Because of the strategic and military importance of space activities for states, some commentators argue that the militarisation of outer space has in fact always been the impetus for reaching outer space. While it could conversely be argued that not all space activities have a purely military purpose, it still holds true that many of these activities at least serve a direct or indirect military interest, specifically in view of the dual-use character of space technologies. At the time of the negotiation of the Outer Space Treaty of 1967, both the USSR and the USA already had military satellites in orbit. Consequently, in contrast with the Antarctic Treaty of 1959 which unequivocally prohibits ‘any measure of a military nature’, article IV of the Outer Space Treaty does not place a clear ban on all military activities in outer space. This presents a number of legal challenges:
- Peaceful purposes
In keeping with the terminology employed by the UN Charter, requiring that states settle their disputes by peaceful means, article IV of the Outer Space Treaty stipulates that outer space shall be used for peaceful purposes exclusively. The term ‘peaceful’ is however not defined in the Treaty, leaving the question open whether it means non-aggressive (as the USA and other Western states argue) or whether it should rather be interpreted as non-military. The fact that the Outer Space treaty allows for the use of military personnel in outer space for scientific research or any peaceful purposes, seems to suggest that the interpretation of ‘peaceful’ as meaning the completely non-military use of outer space, would be too broad for the purposes of the Treaty. Moreover, since the practice of states to use dual-purpose technologies (i.e. communication and remote sensing satellites) in outer space has been generally accepted as lawful, any attempts to prohibit it now would in all probability be a futile exercise.

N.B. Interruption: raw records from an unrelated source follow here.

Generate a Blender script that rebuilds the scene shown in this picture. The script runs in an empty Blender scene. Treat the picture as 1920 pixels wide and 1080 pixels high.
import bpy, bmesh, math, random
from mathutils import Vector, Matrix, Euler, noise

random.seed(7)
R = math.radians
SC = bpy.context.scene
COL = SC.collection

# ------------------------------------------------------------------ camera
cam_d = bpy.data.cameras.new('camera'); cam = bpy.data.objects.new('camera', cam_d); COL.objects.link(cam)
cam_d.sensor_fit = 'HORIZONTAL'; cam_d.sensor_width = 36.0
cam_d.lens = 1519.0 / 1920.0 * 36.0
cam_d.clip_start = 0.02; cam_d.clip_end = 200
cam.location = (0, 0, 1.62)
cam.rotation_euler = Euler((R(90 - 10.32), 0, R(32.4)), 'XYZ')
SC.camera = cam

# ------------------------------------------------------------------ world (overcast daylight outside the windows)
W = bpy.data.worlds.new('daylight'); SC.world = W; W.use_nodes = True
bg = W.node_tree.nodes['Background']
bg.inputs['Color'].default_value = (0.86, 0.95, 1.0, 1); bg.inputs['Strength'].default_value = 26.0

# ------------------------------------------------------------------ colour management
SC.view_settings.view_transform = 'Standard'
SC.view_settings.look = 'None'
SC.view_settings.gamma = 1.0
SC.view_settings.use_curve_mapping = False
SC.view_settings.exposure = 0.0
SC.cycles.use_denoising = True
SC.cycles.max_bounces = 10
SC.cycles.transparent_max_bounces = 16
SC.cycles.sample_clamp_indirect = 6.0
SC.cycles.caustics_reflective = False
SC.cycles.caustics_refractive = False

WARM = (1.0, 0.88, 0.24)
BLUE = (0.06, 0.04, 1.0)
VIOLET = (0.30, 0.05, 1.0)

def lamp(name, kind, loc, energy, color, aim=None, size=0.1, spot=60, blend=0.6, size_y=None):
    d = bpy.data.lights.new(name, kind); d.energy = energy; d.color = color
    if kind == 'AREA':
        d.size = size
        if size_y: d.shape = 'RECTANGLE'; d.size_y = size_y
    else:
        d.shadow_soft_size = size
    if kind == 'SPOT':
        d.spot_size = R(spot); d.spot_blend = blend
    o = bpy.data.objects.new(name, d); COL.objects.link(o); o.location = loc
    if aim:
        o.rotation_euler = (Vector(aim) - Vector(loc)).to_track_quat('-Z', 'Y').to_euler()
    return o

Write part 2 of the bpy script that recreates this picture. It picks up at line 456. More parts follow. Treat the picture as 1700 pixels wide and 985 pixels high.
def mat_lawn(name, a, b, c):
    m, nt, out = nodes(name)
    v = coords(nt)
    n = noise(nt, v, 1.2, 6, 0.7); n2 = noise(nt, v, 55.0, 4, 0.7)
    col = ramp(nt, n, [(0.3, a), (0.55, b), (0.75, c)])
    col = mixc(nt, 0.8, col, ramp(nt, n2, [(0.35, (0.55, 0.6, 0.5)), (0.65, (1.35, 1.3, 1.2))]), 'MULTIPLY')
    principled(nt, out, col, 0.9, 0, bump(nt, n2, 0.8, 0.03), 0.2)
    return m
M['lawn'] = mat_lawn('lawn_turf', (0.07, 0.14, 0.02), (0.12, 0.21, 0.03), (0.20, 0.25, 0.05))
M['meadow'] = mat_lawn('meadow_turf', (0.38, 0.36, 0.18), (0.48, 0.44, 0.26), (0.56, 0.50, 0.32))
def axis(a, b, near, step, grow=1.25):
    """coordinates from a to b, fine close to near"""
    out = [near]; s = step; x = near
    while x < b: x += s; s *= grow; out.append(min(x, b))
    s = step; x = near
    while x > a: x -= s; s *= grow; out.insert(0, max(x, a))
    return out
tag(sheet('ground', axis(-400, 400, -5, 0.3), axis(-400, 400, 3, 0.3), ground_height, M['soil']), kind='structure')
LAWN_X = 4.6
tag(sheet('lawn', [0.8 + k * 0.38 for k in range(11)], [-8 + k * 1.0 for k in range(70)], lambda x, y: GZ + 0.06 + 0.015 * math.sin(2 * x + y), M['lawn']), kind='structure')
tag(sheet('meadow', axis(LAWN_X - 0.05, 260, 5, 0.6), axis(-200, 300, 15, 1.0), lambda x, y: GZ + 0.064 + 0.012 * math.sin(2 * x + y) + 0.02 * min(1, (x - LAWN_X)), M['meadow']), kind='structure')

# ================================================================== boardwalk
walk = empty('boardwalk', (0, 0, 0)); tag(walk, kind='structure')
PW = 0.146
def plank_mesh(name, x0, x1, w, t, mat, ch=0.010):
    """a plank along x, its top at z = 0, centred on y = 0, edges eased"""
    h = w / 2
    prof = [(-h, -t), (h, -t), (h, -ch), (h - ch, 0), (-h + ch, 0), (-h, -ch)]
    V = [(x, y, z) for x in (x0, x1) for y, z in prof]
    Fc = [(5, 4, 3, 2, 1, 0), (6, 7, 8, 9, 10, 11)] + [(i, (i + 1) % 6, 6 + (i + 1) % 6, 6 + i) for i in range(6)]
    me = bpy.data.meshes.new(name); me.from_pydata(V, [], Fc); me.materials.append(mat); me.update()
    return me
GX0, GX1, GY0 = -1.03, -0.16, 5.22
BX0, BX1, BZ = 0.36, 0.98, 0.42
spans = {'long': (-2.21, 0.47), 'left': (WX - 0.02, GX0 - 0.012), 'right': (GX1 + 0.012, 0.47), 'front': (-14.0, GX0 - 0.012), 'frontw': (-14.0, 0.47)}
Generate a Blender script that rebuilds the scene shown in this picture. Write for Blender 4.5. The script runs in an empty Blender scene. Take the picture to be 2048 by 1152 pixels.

- Militarisation versus weaponisation
In view of the above, it is clear that a distinction is currently drawn between the militarisation and the weaponisation of outer space. While the so-called passive military use of outer space (such as reconnaissance and surveillance) has been accepted as legal by the large majority of states, the weaponisation of outer space, by targeting space assets using earth- or space-based offensive weaponry, is still regarded as illegal. Thus, rather ironically, the use of satellites to direct air strikes, which is clearly not peaceful action, is accepted by states. Although outer space is currently not weaponised by any state, the performance of anti-satellite tests by states, such as China and the vulnerability of space systems to cyber-attacks, have fostered international fears that the weaponisation of outer space may be a real possibility, with obvious implications for space security. Due to the generation of vast amounts of space debris, the mere testing of space weapons already poses a risk to space security and to the right of other states to use and explore outer space freely. The possible threat that non-state entities pose to space security should also not be overlooked. Even though it is not yet a commonly-predicted threat, it has been cautioned by some commentators that specifically satellite technology is an attractive target for space terrorism, as interference with a state’s satellites could disrupt military operations as well as daily financial and telecommunication activities.
- Space weapons
The term ‘space weapon’ is not defined in any of the current outer space treaties. If a broad approach is followed, a space weapon would be any system capable of destroying or damaging space objects, while a narrow definition would limit a space weapon to any system with the specific purpose of destroying such objects. However, most space equipment has a dual purpose - civilian and military. As a result, most space objects designed to be used for peaceful purposes in outer space, have the potential to become a space weapon. Article IV of the Outer Space Treaty does not mention conventional weapons or any other military systems, but specifically prohibits the placement of nuclear weapons and weapons of mass destruction in orbit around the earth or on celestial bodies. It is therefore not clear whether the use of conventional weapons in outer space is implicitly permitted. Consequently, some commentators argue that the use of conventional weapons for peace-keeping purposes in terms of articles VI and VII of the UN Charter, would be permissible under article IV of the Outer Space Treaty. It is furthermore widely accepted that the use of military support systems and nuclear power sources are not in contravention of the Treaty. However, ballistic missile defence shields developed by states, such as the USA, to defend itself against missile attacks, is more contentious, since the technology could potentially be used as anti-satellite weapons.
What would be the way forward? Although most states are (theoretically) in agreement that the weaponisation of outer space should be prevented, all attempts to conclude a binding treaty has been very challenging. Both the 2008 and 2014 versions of the Russia/China Draft Treaty on the Prevention of the Placement of Weapons in Outer Space and of the Threat or Use of Force against Outer Space Objects were rejected by the USA. Due to the difficulties in creating a binding treaty, the appropriateness of soft law to prevent the weaponisation of outer space must be considered. It could be argued that soft law rules will have a moral and political value, as there is an expectation that states would comply with it. Especially in instances where there is an urgent need for legal clarity, as in the current instance, a soft-law instrument (in the form of guidelines, codes of conduct or transparency and confidence-building measures) can be negotiated in a relatively short period of time and implemented immediately, without the need for ratification by states. Soft law also has a legal value, since it provides the premise for the development of customary international law, which could eventually lead to the conclusion of a binding treaty. The European Union’s Draft Code of Conduct for Outer Space Activities is a good example of an attempt to regulate the military use of outer space by means of a soft-law instrument. The Code, which will not be legally binding, aims to provide safety and security in outer space by means of voluntary agreed upon principles and guidelines. Although it is agreed with the proponents of a hard-law approach, that a legally binding treaty should be adopted to regulate the military use of outer space, it is submitted that as an interim measure, soft law guidelines should in the meantime be developed to provide a framework for the eventual creation of a consolidated and binding legal instrument. It is therefore imperative that an international dialogue on the military use of space is facilitated under the auspices of the United Nations Committee for the Peaceful Uses of Outer Space to address the legal uncertainties that might impair the peaceful use of outer space.
Anel Ferreira-Snyman, Professor, School of Law, University of South Africa and co consulting editor of Outer Space Law: Legal Policy and Practice.